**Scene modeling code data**
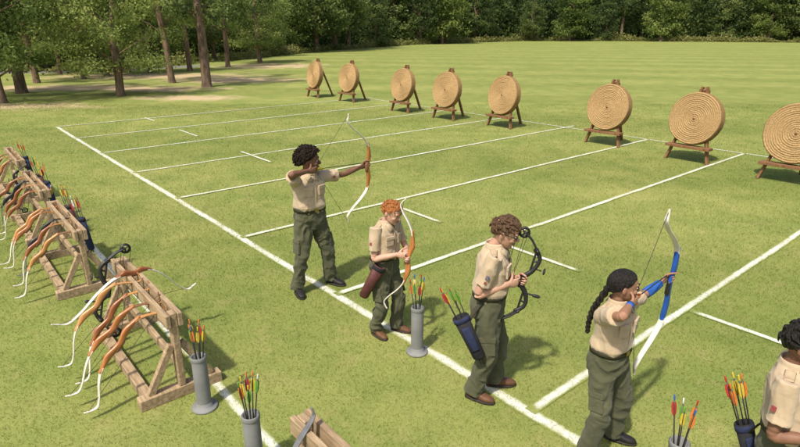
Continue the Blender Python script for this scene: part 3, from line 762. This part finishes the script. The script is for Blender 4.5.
    m.loft([ring(*q) for q in ((.568, .098, .070), (.595, .102, .075, .002), (.622, .110, .088, .003), (.67, .104, .080, .003), (.73, .109, .080, .002), (.775, .111, .073), (.806, .099, .058), (.830, .064, .048), (.845, .045, .044, .004))])
    for side in 'RL':
        S, e, wl, ua, fa = arms[side]
        m.tube([S-ua*.03*H, S+ua*.03*H, S+ua*.08*H, S+ua*.125*H], [.038*H, .0400*H, .0390*H, .0420*H], 18, sub=3, cap='flat')
    shirt = remeshed(m, 'shirt', M['shirt'], t, .0056, 3, (.013, 8.5, .6))
    m = MB(); rg = []
    for z, hw, q in ((.838, .052, .050), (.855, .047, .045), (.864, .044, .043), (.855, .042, .041), (.84, .044, .043)):
        rg.append(ring(z, hw/slim, q/slim, .004, 24, 2.1))
    m.loft(rg, False, False)
    for s in (-1, 1):
        c, r = spine(.83); m.beam(c+r @ V((s*.036*H, .030*H, .022*H)), c+r @ V((s*.026*H, .075*H, -.028*H)), .040*H, .005, r @ V((s*.5, 1, .4)))
    m.build('collar', M['shirt'], shirt)
    m = MB()
    m.tube([spine(z)[0]+spine(z)[1] @ V((0, y*slim*H, 0)) for z, y in ((.83, .052), (.79, .074), (.73, .087), (.66, .088), (.60, .083))], [(.011, .003)]*5, 8, V((1, 0, 0)), 4); m.build('placket', M['shirt'], shirt)
    for s in (-1, 1):
        c, r = spine(.735); m = MB(); a = radians(16)*-s
        q = r @ Matrix.Rotation(a, 3, 'Z'); o = c+r @ V((s*.052*H, .080*slim*H, 0))
        m.beam(o+V((0, 0, -.032*H)), o+V((0, 0, .028*H)), .058*H, .010*H, q @ V((0, 1, 0))); m.beam(o+V((0, 0, .010*H))+q @ V((0, .003, 0)), o+V((0, 0, .032*H))+q @ V((0, .003, 0)), .062*H, .011*H, q @ V((0, 1, 0)))
        m.build('chest_pocket', M['shirt'], shirt, False, .002)
        c, r = spine(.83); m = MB(); m.tube([c+r @ V((s*.058*H, 0, .010*H)), c+r @ V((s*.082*H, 0, -.003*H)), c+r @ V((s*.106*H, 0, .000*H))], [(.017*H, .007)]*3, 8, V((0, 1, 0)), 3, p=3); m.build('shoulder_loop', M['loop'], shirt)
    for (side, mat, ang, k, sz) in patches:
        S, e, wl, ua, fa = arms[side]; o = S+ua*k*H; dr = Rl @ V(ang); dr = (dr-ua*dr.dot(ua)).normalized(); m = MB()
        m.beam(o+dr*.0430*H-ua*sz*.5, o+dr*.0440*H+ua*sz*.5, sz*.9, .008, dr); m.build('sleeve_patch', M[mat], shirt, False, .001)
    # trousers
    m = MB()
    m.loft([ring(*q) for q in ((.612, .098, .072), (.575, .102, .077), (.535, .108, .083, -.004), (.495, .105, .082, -.005), (.465, .085, .066), (.45, .04, .045))])
    for side in 'RL':
        hip, kn, ank, fd = legs[side]; sd = (kn-hip).normalized(); cd = (ank-kn).normalized()
        m.tube([hip+V((0, 0, .02*H)), hip+sd*.07*H, hip+sd*.15*H, kn, kn+cd*.07*H, kn+cd*.15*H, kn+cd*.20*H, ank+V((0, 0, -.008*H))], [.06*H, .060*H, .052*H, .044*H, .0445*H, .0405*H, .0445*H, .042*H], 18, sub=4, cap='flat')
    tr = remeshed(m, 'trousers', M['trousers'], t, .0064, 3, (.021, 9, .8))
    for side, s in (('R', 1), ('L', -1)):
        hip, kn, ank, fd = legs[side]; sd = (kn-hip).normalized(); o = hip+sd*.17*H; out = V((s, 0, 0)); out = (out-sd*out.dot(sd)).normalized()
        m = MB(); m.beam(o+out*.048*H-sd*.05*H, o+out*.045*H+sd*.045*H, .075*H, .014*H, out); m.beam(o+out*.051*H-sd*.054*H, o+out*.051*H-sd*.026*H, .080*H, .012*H, out); m.build('cargo_pocket', M['trousers'], tr, False, .004)
    m = MB(); m.loft([ring(z, hw, q, 0, 28, 2.5) for z, hw, q in ((.588, .1055, .0805), (.588, .1105, .0855), (.613, .1095, .0845), (.613, .102, .077))], False, False); bl = m.build('belt', M['belt'], t)
    m = MB(); c, r = spine(.601); o = c+r @ V((0, .087*slim*H, 0)); m.beam(o+V((-.014*H, 0, 0)), o+V((.014*H, 0, 0)), .008, .024*H); m.build('buckle', M['brass'], bl, False, .002)
    # shoes
    sc = H/1.7
    for side in 'RL':
        hip, kn, ank, fd = legs[side]; sdv = V((fd.y, -fd.x, 0)); base = V((ank.x, ank.y, 0))-fd*.065*sc
        m = MB(); rg = []
        for (q, w_, h_) in ((0, .018, .045), (.012, .03, .075), (.05, .037, .098), (.09, .038, .095), (.13, .041, .075), (.175, .046, .058), (.22, .043, .048), (.25, .033, .040), (.268, .014, .026)):
            c = base+fd*q*sc; rr = []
            for k in range(16):
                a = 2*pi*k/16; ct, st_ = cos(a), sin(a); x = math.copysign(abs(ct)**.75, ct); y = math.copysign(abs(st_)**.75, st_)
                rr.append(c+sdv*x*w_*sc+V((0, 0, (.016+h_*.5*(1+y))*sc)))
            rg.append(rr)
        m.loft(rg); m.tube([ank+V((0, 0, -.01)), ank+V((0, 0, .03*sc))], .042*sc, 14, sub=1, cap='flat')
        so = m.build('shoe', M[shoe], t)
        m = MB(); r1 = []; r2 = []
        for k in range(24):
            a = 2*pi*k/24; x = sin(a)*(.044 if cos(a) < .1 else .050); y = .135+.142*cos(a)
            r1.append(base+fd*y*sc+sdv*x*sc+V((0, 0, .001))); r2.append(base+fd*y*sc+sdv*x*sc+V((0, 0, .024*sc)))
        m.loft([r1, r2]); m.build('sole', M['sole'], so)
        m = MB()
        for q in (.085, .105, .125): m.tube([base+fd*q*sc-sdv*.022*sc+V((0, 0, (.104-(q-.085)*.45)*sc)), base+fd*q*sc+sdv*.022*sc+V((0, 0, (.104-(q-.085)*.45)*sc))], .004, 6, sub=1)
        m.build('lace', M['belt'], so)
    # face
    for s in (-1, 1):
        m = MB(); m.ell(hd(s*.155, .398, .50), .075*hh, .035*hh, .036*hh, hrot, 12, 8); e = m.build('eye', M['eye'], t)
        m = MB(); m.ell(hd(s*.155, .424, .50), .040*hh, .014*hh, .037*hh, hrot, 10, 6); m.build('iris', M['iris'], e)
        m = MB(); m.tube([hd(s*.07, .460, .60), hd(s*.16, .455, .632), hd(s*.27, .39, .60)], [(.022*hh, .013*hh), (.025*hh, .013*hh), (.013*hh, .011*hh)], 8, UP, 3); m.build('eyebrow', M[hm], t)
    m = MB(); m.tube([hd(-.12, .43, .195), hd(0, .478, .205), hd(.12, .43, .195)], [.015*hh, .030*hh, .015*hh], 8, sub=3); m.build('mouth', M[lip], t)
    # hair
    m = MB(); nu, nv = 44, 28; rings = []
    thk = {'short': .055, 'curly': .30, 'braid': .045}[hair]
    for j in range(1, nv):
        ph = -pi/2+pi*j/nv; rr = []
        for i in range(nu):
            a = 2*pi*i/nu; x, y, z = cos(a)*cos(ph), sin(a)*cos(ph), sin(ph)
            s_ = z-(.70*y+(-.10 if y < 0 else .0))+.10*abs(x)*(y > 0)
            if hair == 'short': s_ += .14*noise.noise(V((x*3.5, y*3.5, z*3+pos[0])))
            mk = min(1, max(0, (s_+.06)/.12)); mk = mk*mk*(3-2*mk)
            tt = thk*(1+.5*noise.noise(V((x*2.2, y*2.2, z*2.2+pos[1]))))
            if hair == 'short': tt *= (.4+1.0*max(0, z)); tt += .07*max(0, y)*max(0, z)*2
            if hair == 'curly': tt *= .75+.35*max(0, -y)+.25*max(0, z)
            tt = max(.012, tt)
            k = .86+((.20 if hair == 'short' else .22)+tt)*mk
            rr.append(hd(x*.365*k, -.012+y*.455*k, .545+z*.455*k))
        rings.append(rr)
    m.loft(rings)
    if hair == 'short':     # loose locks combed forward and to the side
        for k in range(150):
            a = R.uniform(0, 2*pi); z = R.uniform(-.1, 1); q = sqrt(1-z*z); x, y = cos(a)*q, sin(a)*q
            if z-.66*y < .12: continue
            k1 = 1.07; P0 = V((x*.365*k1, -.012+y*.455*k1, .545+z*.455*k1))
            nrm_ = V((x, y, z)); flow = V((.45*(1 if noise.noise(V((x*2, y*2, pos[0]*3))) > -.1 else -1), .75, -.35))+V((R.gauss(0, .3), R.gauss(0, .3), R.gauss(0, .2)))
            flow = (flow-nrm_*flow.dot(nrm_)).normalized()
            P1 = P0+flow*.10+nrm_*.045; P2 = P0+flow*.19+nrm_*.03
            m.tube([hd(*(P0-nrm_*.02)), hd(*P1), hd(*P2)], [.032*hh, .034*hh, .014*hh], 7, V((1, 0, 0)), 2)
    if hair == 'curly':
        for k in range(1100):
            a = R.uniform(0, 2*pi); z = R.uniform(-.6, 1); q = sqrt(1-z*z); x, y = cos(a)*q, sin(a)*q
            if z-.66*y < .03: continue
            kk = 1.08+.30*(.75+.35*max(0, -y)+.25*max(0, z))*R.uniform(.85, 1.45)
            m.ell(hd(x*.365*kk, -.03+y*.455*kk, .55+z*.45*kk), *([R.uniform(.024, .044)*hh]*3), None, 8, 6)
        remeshed(m, 'hair', M['hair_curl'], t, .0038, 1)
    else: remeshed(m, 'hair', M[hm], t, .0036, 1, (.0025, 45, .4) if hair == 'braid' else None)
    if extra and 'braid' in extra:
        m = MB(); P = catmull([hd(0, -.42, .42)]+[Wi @ V(q) for q in extra['braid']], 5); n = len(P)
        for strand in range(3):
            Q = []
            for i, q in enumerate(P):
                tt = (P[min(i+1, n-1)]-P[max(0, i-1)]).normalized(); a, b = frame(tt, V((1, 0, 0))); ph = i*1.05+strand*2*pi/3
                rd = .022*(1-.5*i/n); Q.append(q+a*sin(ph)*rd+b*sin(2*ph)*rd*.5)
            m.tube(Q, [.0165*(1-.5*i/n) for i in range(n)], 10, V((1, 0, 0)), 3)
        m.tube(P, [.022*(1-.5*i/n) for i in range(n)], 8, V((1, 0, 0)), 2)
        remeshed(m, 'braid', M[hm], t, .0038, 1)
    if extra and 'guard' in extra:
        S, e, wl, ua, fa = arms['L']; m = MB()
        m.tube([e+fa*.015*H, e+fa*.05*H, e+fa*.10*H, e+fa*.132*H], [.0255*H, .0265*H, .023*H, .0195*H], 16, sub=3, cap='flat'); m.build('arm_guard', M['bluefab'], t)
        S, e, wl, ua, fa = arms['R']; m = MB(); m.tube([wl-fa*.035*H, wl-fa*.0*H], [.0178*H, .0178*H], 14, sub=2, cap='flat'); m.build('wrist_band', M['bluefab'], t)
    if glasses:
        m = MB()
        for s in (-1, 1):
            P = [hd(s*.155+.105*cos(a), .465-.03*abs(cos(a))*(1 if cos(a)*s > 0 else 0), .5+.085*sin(a)) for a in np.linspace(0, 2*pi, 15)]
            m.tube(P, .0028, 6, sub=1, cap='flat'); m.tube([hd(s*.26, .44, .52), hd(s*.36, .25, .52), hd(s*.385, -.02, .50)], .0026, 6, sub=1)
        m.tube([hd(-.05, .468, .52), hd(0, .483, .53), hd(.05, .468, .52)], .0028, 6, sub=1); m.build('glasses', M['black'], t)
    return t

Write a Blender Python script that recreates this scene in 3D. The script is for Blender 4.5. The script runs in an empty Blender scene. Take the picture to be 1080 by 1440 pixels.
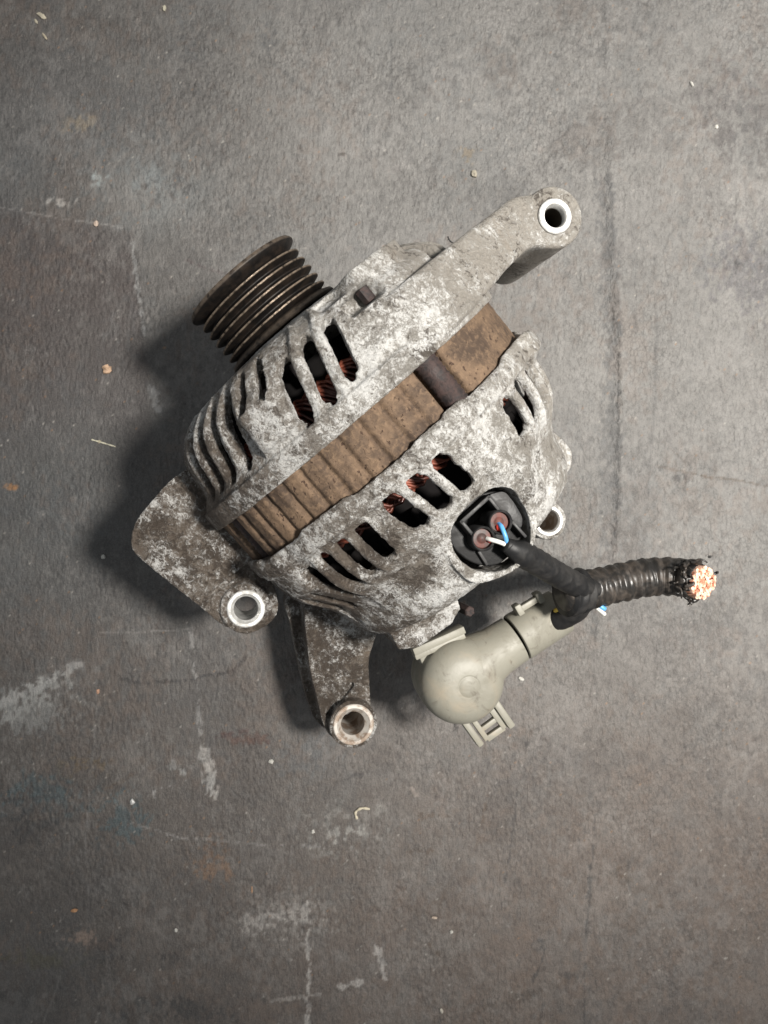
import bpy, bmesh, math, random
import numpy as np
from mathutils import Vector, Matrix, noise as mnoise

random.seed(7)
rng = np.random.default_rng(7)
C = bpy.context.scene
COL = C.collection
MM = 0.001

# ------------------------------------------------------------------ camera
cam = bpy.data.cameras.new('camera')
cam.sensor_fit = 'VERTICAL'
cam.sensor_height = 36.0
cam.lens = 1081.0 / 1440.0 * 36.0
cam.clip_start = 0.01
cam.clip_end = 50.0
cam.dof.use_dof = True
cam.dof.focus_distance = 0.262
cam.dof.aperture_fstop = 26.0
cam_o = bpy.data.objects.new('camera', cam)
COL.objects.link(cam_o)
cam_o.location = (0, 0, 0.367)            # straight above, looking down
C.camera = cam_o

# ------------------------------------------------------------------ world and lamp (workshop interior)
world = bpy.data.worlds.new('World')
C.world = world
world.use_nodes = True
bg = world.node_tree.nodes['Background']
bg.inputs['Color'].default_value = (0.93, 0.97, 1.0, 1)
bg.inputs['Strength'].default_value = 0.35

def lamp(name, loc, target, power, radius, cone, col):
    l = bpy.data.lights.new(name, 'SPOT')
    l.shadow_soft_size = radius
    l.spot_size = math.radians(cone)
    l.spot_blend = 1.0
    l.energy = power
    l.color = col
    o = bpy.data.objects.new(name, l)
    COL.objects.link(o)
    o.location = loc
    o.rotation_euler = (Vector(target) - Vector(loc)).to_track_quat('-Z', 'Y').to_euler()
    return o
lamp('work_lamp', (0.40, 0.055, 0.88), (0.135, 0.085, 0.0), 88.0, 0.060, 53, (1.0, 0.955, 0.89))

C.view_settings.view_transform = 'Standard'
C.view_settings.look = 'None'
C.view_settings.exposure = 0.0
C.view_settings.gamma = 1.0
C.render.engine = 'CYCLES'
C.cycles.use_denoising = True
C.cycles.max_bounces = 6

# ------------------------------------------------------------------ node helpers
def mat(name):
    m = bpy.data.materials.new(name)
    m.use_nodes = True
    nt = m.node_tree
    return m, nt, nt.nodes['Principled BSDF']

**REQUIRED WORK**
All lines from the one holding "Write a Blender" to the end of the listing above need to be duplicated exactly. None of the pictures should be included.

**TASK SOLUTION**
Write a Blender Python script that recreates this scene in 3D. The script is for Blender 4.5. The script runs in an empty Blender scene. Take the picture to be 1080 by 1440 pixels.
import bpy, bmesh, math, random
import numpy as np
from mathutils import Vector, Matrix, noise as mnoise

random.seed(7)
rng = np.random.default_rng(7)
C = bpy.context.scene
COL = C.collection
MM = 0.001

# ------------------------------------------------------------------ camera
cam = bpy.data.cameras.new('camera')
cam.sensor_fit = 'VERTICAL'
cam.sensor_height = 36.0
cam.lens = 1081.0 / 1440.0 * 36.0
cam.clip_start = 0.01
cam.clip_end = 50.0
cam.dof.use_dof = True
cam.dof.focus_distance = 0.262
cam.dof.aperture_fstop = 26.0
cam_o = bpy.data.objects.new('camera', cam)
COL.objects.link(cam_o)
cam_o.location = (0, 0, 0.367)            # straight above, looking down
C.camera = cam_o

# ------------------------------------------------------------------ world and lamp (workshop interior)
world = bpy.data.worlds.new('World')
C.world = world
world.use_nodes = True
bg = world.node_tree.nodes['Background']
bg.inputs['Color'].default_value = (0.93, 0.97, 1.0, 1)
bg.inputs['Strength'].default_value = 0.35

def lamp(name, loc, target, power, radius, cone, col):
    l = bpy.data.lights.new(name, 'SPOT')
    l.shadow_soft_size = radius
    l.spot_size = math.radians(cone)
    l.spot_blend = 1.0
    l.energy = power
    l.color = col
    o = bpy.data.objects.new(name, l)
    COL.objects.link(o)
    o.location = loc
    o.rotation_euler = (Vector(target) - Vector(loc)).to_track_quat('-Z', 'Y').to_euler()
    return o
lamp('work_lamp', (0.40, 0.055, 0.88), (0.135, 0.085, 0.0), 88.0, 0.060, 53, (1.0, 0.955, 0.89))

C.view_settings.view_transform = 'Standard'
C.view_settings.look = 'None'
C.view_settings.exposure = 0.0
C.view_settings.gamma = 1.0
C.render.engine = 'CYCLES'
C.cycles.use_denoising = True
C.cycles.max_bounces = 6

# ------------------------------------------------------------------ node helpers
def mat(name):
    m = bpy.data.materials.new(name)
    m.use_nodes = True
    nt = m.node_tree
    return m, nt, nt.nodes['Principled BSDF']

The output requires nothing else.